Friday, 12 August 2016

Starring Bryce Dallas Howard, Wes Bentley, Karl Urban, Oakes Fegley, Oona Laurence 
and Robert Redford
Directed by David Lowery

Reviewed by Paul and Patrick Gibbs

2016 has been a banner year for Disney in terms or quality and, for the most part, at the box office. "Pete's Dragon", the latest of studio's remakes of their classic titles, extends the streak of the former and stands a good chance of contributing to the latter. Of course, the term "classic" is stretched a little further here than it was with some of the previous films: the original 1977 version of "Pete's Dragon" is undeniably a beloved part of many childhoods, including ours. But let's be honest, it's an overlong, uneven, and slightly odd film that wasn't terribly well received upon its initial release (it carries only a 48% positive rating among critics on Rotten Tomatoes, and a better but hardly outstanding 61% from audiences). And unlike the other films Disney has recently remade, it's hardly timeless and doesn't have a large following among the kids of today. This undoubtedly is why the Mouse House felt comfortably taking a much less literal approach to this remake, taking the basics of the story and updating then to a 21st century setting.

As the film opens, 5 year old Pete (Oakes Fegley) becomes lost in the forest as a tragic accident claims the lives of his parents. He soon encounters a friend and protector in the form of a large dragon, whom he names Elliott after a lost puppy in a children's book. As in the original, Elliott has the general characteristics of an enormous dog, and also has the power to turn himself invisible. Mercifully, however, the remake ditches the family of "Deliverance" bit players who served as Pete's abusive guardians. It does, however, bring back the old man who believes in dragons and more practical daughter who doesn't, this time in foam of Robert Redford and Bryce Dallas Howard. Howard is Grace, a forest ranger who knows the woods better than anyone and believes her father's stories of seeing the famed Millhaven Dragon are just stories. But when Pete is discovered by the young daughter (Oona Laurence of "Southpaw") of Grace's fiance (Wes Bentley), stories of the dragon come to the forefront again.

"Pete's Dragon" is a simpler,  more straightforward story than its predecessor,  and has a sweeter, more wistful tone. The cast gives strong performances all around, with Fegley and Laurence doing sensitive work that belies their young ages, and Howard once again showing an abundance of charm and screen presence. But among the human players Redford is easily the standout, providing the most entertaining performance the legendary star has given in many a year. Karl Urban also impresses as Bentley's brother, the nominal villain of the piece, but this time he's merely misguided rather than being the overt scoundrel played by Jim Dale.

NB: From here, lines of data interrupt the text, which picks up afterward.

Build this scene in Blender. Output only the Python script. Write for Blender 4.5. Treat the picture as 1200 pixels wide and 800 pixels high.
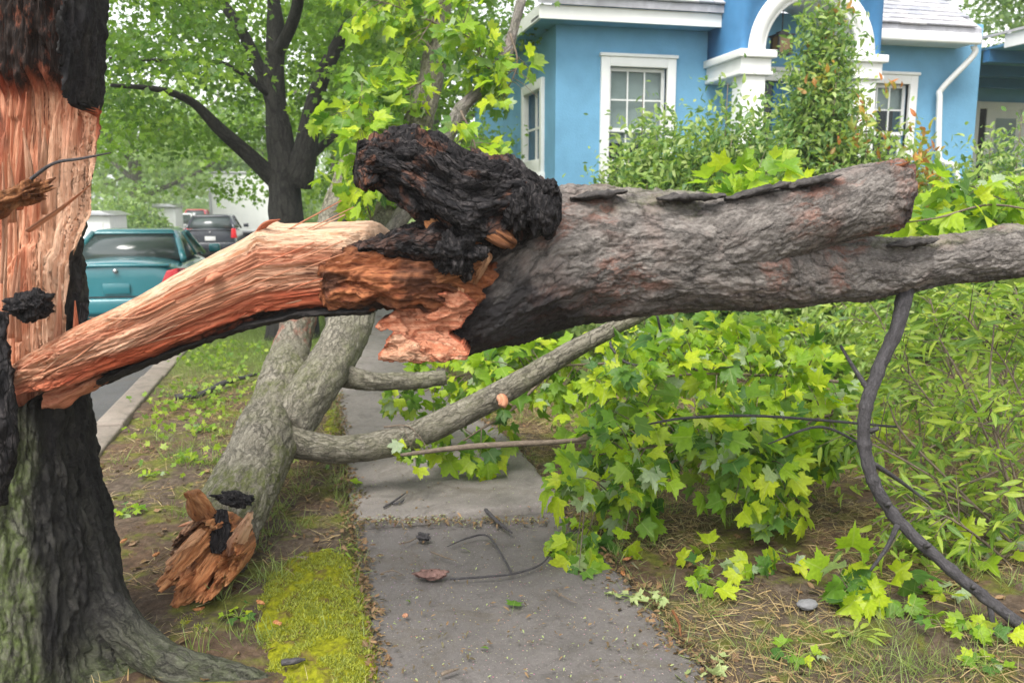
import bpy, bmesh, math, random
import numpy as np
from mathutils import Vector, Matrix

for o in list(bpy.data.objects):
    bpy.data.objects.remove(o, do_unlink=True)
random.seed(7)
rng = np.random.default_rng(11)
S = bpy.context.scene
COL = S.collection
R = math.radians

# ------------------------------------------------------------------ camera, world, sun, exposure
CAM_H, YAW, PITCH, FPX = 1.70, R(13.2), R(9.1), 1000.0
cam_d = bpy.data.cameras.new('camera'); cam = bpy.data.objects.new('camera', cam_d); COL.objects.link(cam)
cam.location = (0, 0, CAM_H); cam.rotation_euler = (R(90) - PITCH, 0, -YAW)
cam_d.sensor_width = 36.0; cam_d.lens = 36.0 * FPX / 1200.0
cam_d.clip_start = 0.05; cam_d.clip_end = 2000
cam_d.dof.use_dof = True; cam_d.dof.focus_distance = 3.3; cam_d.dof.aperture_fstop = 4.0
S.camera = cam
S.cycles.max_bounces = 6; S.cycles.diffuse_bounces = 3; S.cycles.glossy_bounces = 2; S.cycles.transmission_bounces = 4; S.cycles.transparent_max_bounces = 6; S.cycles.volume_bounces = 0
S.render.resolution_x, S.render.resolution_y = 1024, 682

SUN_EL, SUN_AZ = R(58), R(215)          # azimuth measured from +Y towards +X
w = bpy.data.worlds.new('World'); S.world = w; w.use_nodes = True
wn = w.node_tree; bg = wn.nodes['Background']
sky = wn.nodes.new('ShaderNodeTexSky'); sky.sky_type = 'NISHITA'; sky.sun_disc = False
sky.sun_elevation = SUN_EL; sky.sun_rotation = SUN_AZ; sky.dust_density = 1.0; sky.ozone_density = 1.0; sky.air_density = 1.0
hs = wn.nodes.new('ShaderNodeHueSaturation'); hs.inputs['Saturation'].default_value = 0.10; hs.inputs['Value'].default_value = 1.0
wn.links.new(sky.outputs[0], hs.inputs['Color']); wn.links.new(hs.outputs[0], bg.inputs['Color'])
bg.inputs['Strength'].default_value = 0.10
sd = bpy.data.lights.new('sun', 'SUN'); sd.energy = 1.5; sd.angle = R(35); sd.color = (1.0, 0.96, 0.9)
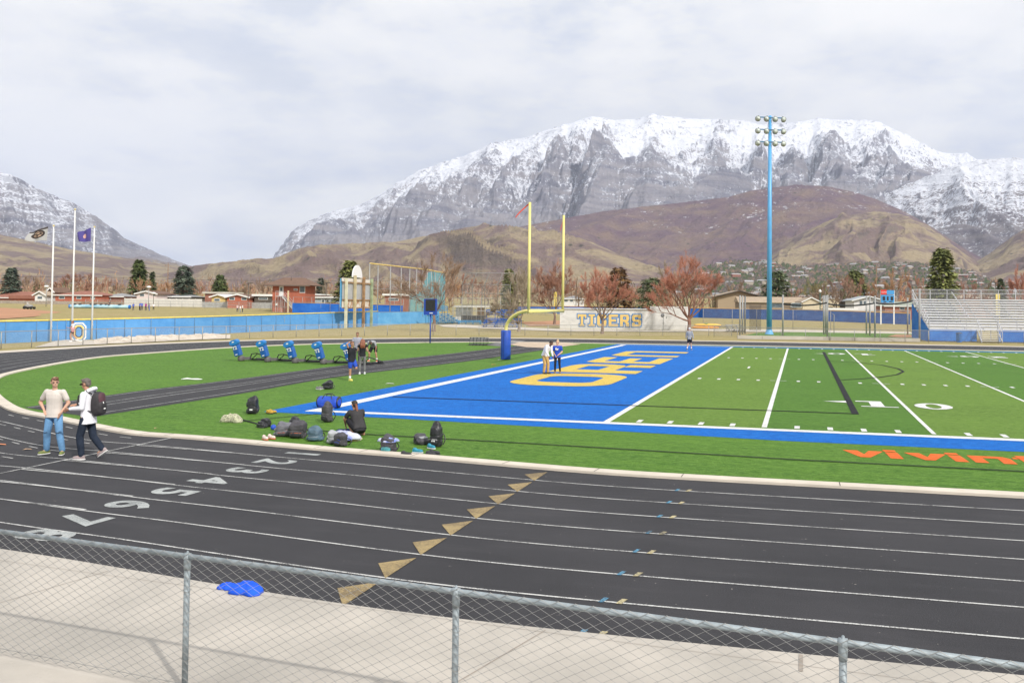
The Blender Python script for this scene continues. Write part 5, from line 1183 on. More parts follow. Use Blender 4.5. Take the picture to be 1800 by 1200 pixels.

Director David Lowery, who made a name for himself with the indie drama "Ain't Them Bodies Saints" is a surprising choice to take on a family friendly Disney title, but it turns out to be an excellent match of director to material. Lowery not only makes the most of the gorgeous New Zealand forest visuals, but brings a low-key warmth and a huge amount of heart. Both visually and tonally, Lowery seems influenced by Steven Spielberg,  especially "E.T." (we found ourselves almost wishing Lowery had made Pete get the name "Elliot" from an "E.T." storybook.). The relationship between Pete and Elliott is still the heart and soul of the film, and the emotion is genuine and never feels too manipulative or maudlin. The film elicits laughter and tears and shows that Lowery is a director to watch for in the future.

The effects are supervised  by WETA wizard Joe Letteri, who already brought a gentle creature to life this summer in "The BFG", and Elliott is another great piece of work from this digital Harryhausen. The character is both impressive and lovable, and if he didn't work the film wouldn't.  But he does, and "Pete's Dragon" is an utter delight either for fans of the original who are willing to go with a different take on the material, or with newcomers being introduced to Pete and Elliott for the first time. It continues to establish Disney's live action remakes and the most unlikely franchise to rank among our current favorites. If they keep them up as good as the last three have been, we're more than happy to see them keep coming.